* _What is being asked_:
Each line from the beginning of the data below through the line containing "return (f(r), f(g), f(b), 1.0)" should be repeated exactly, please.

* _Data extract_:
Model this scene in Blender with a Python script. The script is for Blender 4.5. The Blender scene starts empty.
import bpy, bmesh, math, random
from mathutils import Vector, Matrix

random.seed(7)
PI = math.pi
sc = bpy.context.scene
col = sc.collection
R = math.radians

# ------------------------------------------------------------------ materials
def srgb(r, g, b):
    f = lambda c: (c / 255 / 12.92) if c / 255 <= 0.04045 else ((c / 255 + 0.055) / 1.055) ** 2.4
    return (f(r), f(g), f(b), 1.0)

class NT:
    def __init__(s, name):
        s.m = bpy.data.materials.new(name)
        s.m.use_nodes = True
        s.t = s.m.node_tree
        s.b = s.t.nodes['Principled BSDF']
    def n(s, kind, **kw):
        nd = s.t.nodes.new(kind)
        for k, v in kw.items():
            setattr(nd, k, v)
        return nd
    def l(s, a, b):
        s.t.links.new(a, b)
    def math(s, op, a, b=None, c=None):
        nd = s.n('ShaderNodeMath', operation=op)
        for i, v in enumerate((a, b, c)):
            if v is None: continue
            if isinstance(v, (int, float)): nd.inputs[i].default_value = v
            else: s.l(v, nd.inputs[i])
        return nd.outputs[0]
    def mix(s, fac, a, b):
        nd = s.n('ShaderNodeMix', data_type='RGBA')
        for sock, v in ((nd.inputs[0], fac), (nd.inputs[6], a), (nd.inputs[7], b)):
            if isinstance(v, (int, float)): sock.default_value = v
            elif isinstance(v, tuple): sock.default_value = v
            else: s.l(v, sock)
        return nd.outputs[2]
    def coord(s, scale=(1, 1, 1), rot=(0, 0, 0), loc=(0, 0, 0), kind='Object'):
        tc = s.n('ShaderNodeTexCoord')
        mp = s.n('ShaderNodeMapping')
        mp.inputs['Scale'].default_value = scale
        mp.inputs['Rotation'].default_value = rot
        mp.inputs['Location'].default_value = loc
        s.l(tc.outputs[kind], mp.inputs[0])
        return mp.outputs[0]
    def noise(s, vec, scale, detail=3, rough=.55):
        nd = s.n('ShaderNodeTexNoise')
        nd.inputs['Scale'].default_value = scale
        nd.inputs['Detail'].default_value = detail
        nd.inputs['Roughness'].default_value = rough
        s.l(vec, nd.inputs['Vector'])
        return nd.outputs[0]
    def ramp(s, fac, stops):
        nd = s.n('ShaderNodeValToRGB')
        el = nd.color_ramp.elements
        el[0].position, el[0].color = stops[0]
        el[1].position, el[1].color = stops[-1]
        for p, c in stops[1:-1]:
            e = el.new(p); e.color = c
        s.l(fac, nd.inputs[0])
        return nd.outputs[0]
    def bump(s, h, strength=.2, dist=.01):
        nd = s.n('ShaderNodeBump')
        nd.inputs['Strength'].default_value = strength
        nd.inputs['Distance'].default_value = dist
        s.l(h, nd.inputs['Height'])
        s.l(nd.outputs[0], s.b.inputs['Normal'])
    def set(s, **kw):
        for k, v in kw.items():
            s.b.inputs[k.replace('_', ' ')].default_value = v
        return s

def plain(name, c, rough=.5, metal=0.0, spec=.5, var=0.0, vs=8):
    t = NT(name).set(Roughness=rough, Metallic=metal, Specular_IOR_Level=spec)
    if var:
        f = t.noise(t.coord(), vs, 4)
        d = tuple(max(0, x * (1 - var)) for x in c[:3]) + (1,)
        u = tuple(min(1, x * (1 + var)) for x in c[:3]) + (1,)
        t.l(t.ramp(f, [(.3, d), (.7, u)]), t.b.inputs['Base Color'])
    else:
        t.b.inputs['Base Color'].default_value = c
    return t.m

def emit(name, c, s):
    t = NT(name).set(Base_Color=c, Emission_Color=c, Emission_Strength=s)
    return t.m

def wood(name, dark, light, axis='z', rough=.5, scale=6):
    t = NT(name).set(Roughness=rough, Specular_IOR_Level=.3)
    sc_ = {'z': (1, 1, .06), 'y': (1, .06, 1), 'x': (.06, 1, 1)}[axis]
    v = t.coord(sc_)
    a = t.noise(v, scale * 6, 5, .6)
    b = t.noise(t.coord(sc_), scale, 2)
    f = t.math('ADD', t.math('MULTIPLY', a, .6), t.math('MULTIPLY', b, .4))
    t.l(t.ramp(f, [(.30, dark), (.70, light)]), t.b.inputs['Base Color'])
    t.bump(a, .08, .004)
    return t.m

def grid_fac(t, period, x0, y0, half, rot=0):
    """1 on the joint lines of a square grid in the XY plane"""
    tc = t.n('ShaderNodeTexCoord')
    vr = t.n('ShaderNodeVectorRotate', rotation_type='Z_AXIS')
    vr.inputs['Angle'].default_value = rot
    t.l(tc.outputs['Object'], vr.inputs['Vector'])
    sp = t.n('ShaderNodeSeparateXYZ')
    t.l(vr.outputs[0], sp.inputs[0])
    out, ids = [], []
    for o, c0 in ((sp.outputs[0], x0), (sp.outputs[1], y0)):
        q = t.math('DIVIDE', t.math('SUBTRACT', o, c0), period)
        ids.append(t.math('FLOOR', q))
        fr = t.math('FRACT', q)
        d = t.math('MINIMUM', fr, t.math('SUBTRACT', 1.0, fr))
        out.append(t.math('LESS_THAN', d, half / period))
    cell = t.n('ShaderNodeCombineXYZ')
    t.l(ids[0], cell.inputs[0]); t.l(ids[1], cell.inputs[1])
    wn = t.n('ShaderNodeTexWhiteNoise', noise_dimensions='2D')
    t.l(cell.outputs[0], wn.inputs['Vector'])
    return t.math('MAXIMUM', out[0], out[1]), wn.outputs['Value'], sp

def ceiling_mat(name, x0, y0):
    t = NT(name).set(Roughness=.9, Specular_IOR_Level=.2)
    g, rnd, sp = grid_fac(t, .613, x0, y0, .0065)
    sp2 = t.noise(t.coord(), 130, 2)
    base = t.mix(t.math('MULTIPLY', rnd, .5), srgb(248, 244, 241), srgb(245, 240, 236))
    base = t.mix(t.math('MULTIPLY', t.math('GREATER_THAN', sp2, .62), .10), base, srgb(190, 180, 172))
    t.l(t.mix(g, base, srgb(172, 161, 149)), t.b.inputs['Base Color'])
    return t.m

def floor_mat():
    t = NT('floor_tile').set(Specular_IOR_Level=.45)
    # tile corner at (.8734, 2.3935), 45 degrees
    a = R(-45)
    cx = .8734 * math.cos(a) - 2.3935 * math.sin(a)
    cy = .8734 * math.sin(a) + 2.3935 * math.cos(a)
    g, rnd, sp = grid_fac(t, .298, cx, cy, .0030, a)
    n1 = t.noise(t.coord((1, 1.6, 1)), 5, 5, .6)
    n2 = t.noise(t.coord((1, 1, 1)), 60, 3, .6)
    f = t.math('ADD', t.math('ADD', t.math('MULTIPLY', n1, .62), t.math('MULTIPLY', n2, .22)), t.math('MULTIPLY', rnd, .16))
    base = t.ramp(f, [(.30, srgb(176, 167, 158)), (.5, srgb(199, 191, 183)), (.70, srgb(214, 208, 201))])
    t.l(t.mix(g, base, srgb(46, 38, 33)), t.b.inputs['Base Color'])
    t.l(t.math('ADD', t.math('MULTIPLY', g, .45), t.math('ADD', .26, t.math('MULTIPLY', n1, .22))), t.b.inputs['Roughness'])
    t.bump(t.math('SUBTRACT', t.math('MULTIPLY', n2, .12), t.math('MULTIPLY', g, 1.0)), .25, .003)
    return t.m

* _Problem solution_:
Model this scene in Blender with a Python script. The script is for Blender 4.5. The Blender scene starts empty.
import bpy, bmesh, math, random
from mathutils import Vector, Matrix

random.seed(7)
PI = math.pi
sc = bpy.context.scene
col = sc.collection
R = math.radians

# ------------------------------------------------------------------ materials
def srgb(r, g, b):
    f = lambda c: (c / 255 / 12.92) if c / 255 <= 0.04045 else ((c / 255 + 0.055) / 1.055) ** 2.4
    return (f(r), f(g), f(b), 1.0)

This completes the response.